Visible-light-driven oxygen reduction by an anisotropically crystallized CuBi2O4 photocathode fabricated using a mixed metal-imidazole casting method

An anisotropically crystallized CuBi2O4 (CuBi2O4(w)) film adhering rigidly on a fluorine doped tin oxide (FTO) electrode was prepared by a mixed metal-imidazole casting (MiMIC) method using 1-methylimidazole (MeIm). MeIm acts as a binder among metal oxide nanoparticles to result in tightly interconnected angular nanoparticles, as well as a structure-directing agent for growth of the anisotropically crystallized CuBi2O4 film. The photoelectrochemical (PEC) oxygen reduction reaction (ORR) at the CuBi2O4(w) electrode was investigated to compare with the electrode (CuBi2O4(w/o)) prepared without MeIm in a similar manner. The photocurrent for the ORR at the CuBi2O4(w) electrode under O2 in liner sweep voltammetry (LSV) was generated at an onset potential (Eon) of 0.96 V vs. RHE. The photocurrent decreased immediately for the CuBi2O4(w) electrode in chronoamperometry (CA) under Ar, being ascribable to reductive decomposition of the CuBi2O4(w) film. However, under O2, the photocurrent remained for 1 h (4% decrease) due to the ORR proceeding stably at the CuBi2O4(w) film.

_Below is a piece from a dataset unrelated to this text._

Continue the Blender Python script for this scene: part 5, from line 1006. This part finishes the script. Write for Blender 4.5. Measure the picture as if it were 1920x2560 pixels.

The high selectivity of the ORR to produce water was confirmed at the CuBi2O4(w) electrode, despite 8.0% hydrogen peroxide production after 1 h of photoelectrolysis under O2. The IPCE value (21.0%) at 440 nm and 0.41 V vs. RHE for the ORR at the CuBi2O4(w) electrode was 2.2-fold higher than that (9.6%) at the CuBi2O4(w/o) electrode. The photoelectrochemical impedance spectroscopic (PEIS) measurement suggested the faster ORR at the surface of the CuBi2O4(w) electrode, likely resulting from the anisotropic crystallization of tetragonal CuBi2O4, which is responsible for the high IPCE and stability for the PEC ORR at the CuBi2O4(w) electrode.